[Review] Poco: From The Inside (1971)

If you like simply produced country-rock music, you may be into this, but I haven’t cottoned to it yet.

Kronomyth 4.0: Cotton-pickin’ Poco.

From The Inside is probably my favorite album… from Alice Cooper. From Poco, not so much. In Jim Messina’s departure, the band lost not just a founding member but a producer. Paul Cotton is a fine addition, don’t get me wrong, but producer Steve Cropper doesn’t really get what makes Poco special. They weren’t just another country-rock band of competent musicians, but a group that could surprise you with really pretty songs in a range of styles. That side of the band never emerges on From The Inside. A lot of bands could have made an album like this; bands with a lot less talent than Poco.

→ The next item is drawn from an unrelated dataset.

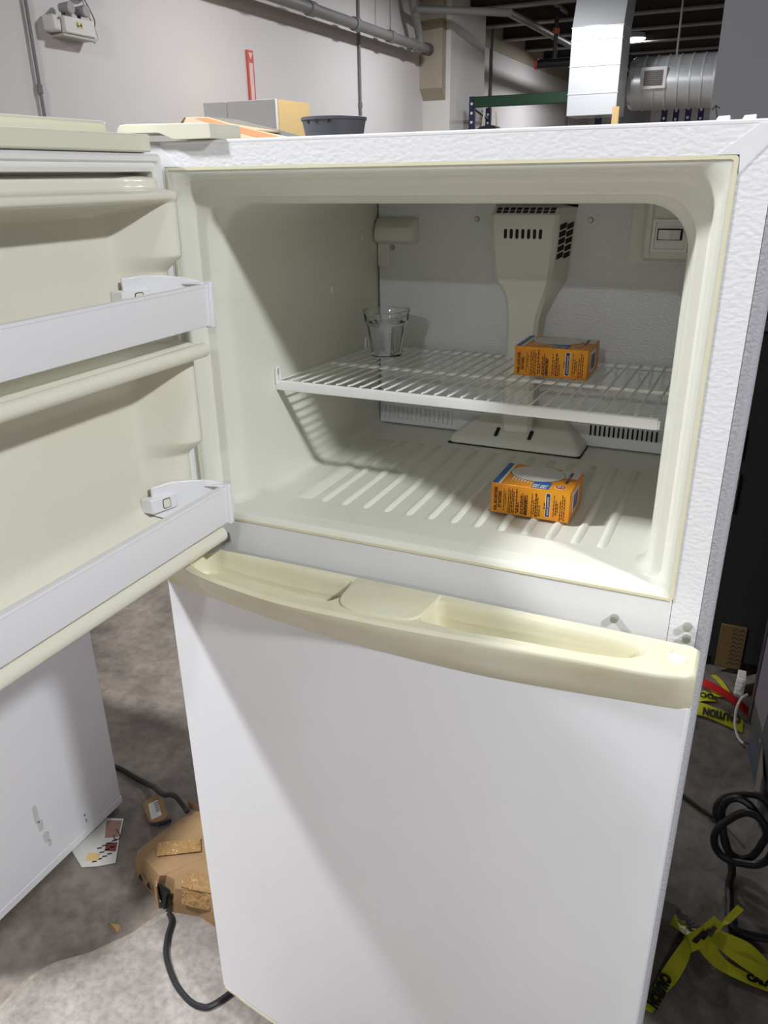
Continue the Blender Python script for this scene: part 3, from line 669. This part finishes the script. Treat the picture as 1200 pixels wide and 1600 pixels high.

The opening “Hoe Down” is, hands down, the hokiest country song they’ve done. That twangy taste in your mouth doesn’t go away during “Bad Weather” (which sounds a little like Neil Young if you close your eyes and try to imagine Neil singing a mediocre country song) and the done-to-death, down-in-the-dumps, honky-tonk piano ballad “What Am I Gonna Do.” Fortunately, the album improves as Richie Furay and the boys inject some much-needed rock into the country-rock mixture (“Railroad Days,” “What If I Should Say I Love You”), it’s just too little, too late.

Furay has gone on record as saying that Cropper wasn’t a great match for the band, and I’ll admit that he doesn’t do Poco any favors with his understated production, but ultimately the fault lies with the underdone material. You’ll find some of the old creative spark on songs like “From The Inside,” “You Are The One,” “Just For Me And You” and the two aforementioned rockers. That leaves you with half of a pretty good Poco album matched with half of a crappy country album, produced by a musician’s musician (Cropper) who underestimated how much polish these songs needed. Cropper’s greatest sin, it seems, is letting the quality of the songs speak for themselves.

As Paul Cotton’s inaugural album with the band, From The Inside isn’t an inconsequential album. It just isn’t a very good album. Rusty Young seems buried in the mix much of the time (did Poco still need three guitarists?) and I feel like the harmonies should have been better with four singers in the band. If you’ve been itching for the band to kick up their cowboy boot heels, maybe “Hoe Down,” “Ol’ Forgiver” and the rest of these songs will be a hoot to hear, but why fly with this turkey when you could be soaring with the Eagles?

Original elpee version

A1. Hoe Down (Richie Furay/Rusty Young) (2:05)
A2. Bad Weather (Paul Cotton) (5:01)
A3. What Am I Gonna Do (Richie Furay) (3:46)
A4. You Are The One (Richie Furay) (3:50)
A5. Railroad Days (Paul Cotton) (3:36)
B1. From The Inside (Timothy B. Schmit) (3:05)
B2. Do You Feel It Too (Richie Furay) (5:33)
B3. Ol’ Forgiver (Paul Cotton) (3:36)
B4. What If I Should Say I Love You (Richie Furay) (3:33)
B5. Just For Me And You (Richie Furay) (3:29)

CD reissue bonus tracks
11. C’mon (unreleased studio version)
12. A Man Like Me

The Players

Paul Cotton (lead electric & acoustic guitars, vocals), Richie Furay (rhythm electric & acoustic guitars, vocals), George Grantham (drums, vocals), Timothy B. Schmit (bass guitar, vocals), Rusty Young (pedal steel guitar, banjo, mandolin, dobro, vocals) with J. Spell (piano). Produced by Steve Cropper; engineered by Lacy O’Neal, Charlie Bragg, Roy Segal; audio consultant: Jim Gaines.

The Pictures

Front cover assemblage is a gift from Kathy Johnson. Album photography and design by Barry Feinstein and Tom Wilkes.

The Plastic

Released on elpee on September 5, 1971 in the US (Epic, KE 30753) {yellow label} and the UK (Epic, S EPC 64543) with gatefold cover or lyrics innersleeve (UK); reached #52 on the US charts.

  1. Re-issued on elpee in the US (Epic, KE 30753) {orange label} with gatefold cover.
  2. Re-issued on elpee in the US (Epic, E 30753) {blue-black label}.
  3. Re-issued on compact disc in the US (Epic, EK 30753).
  4. Re-packaged with A Good Feelin’ To Know on 2-for-1 compact disc in 1997 in the UK (BGO, BGOCD359).
  5. Re-released on expanded compact disc on November 26, 2013 (Iconoclassic) with 2 bonus tracks.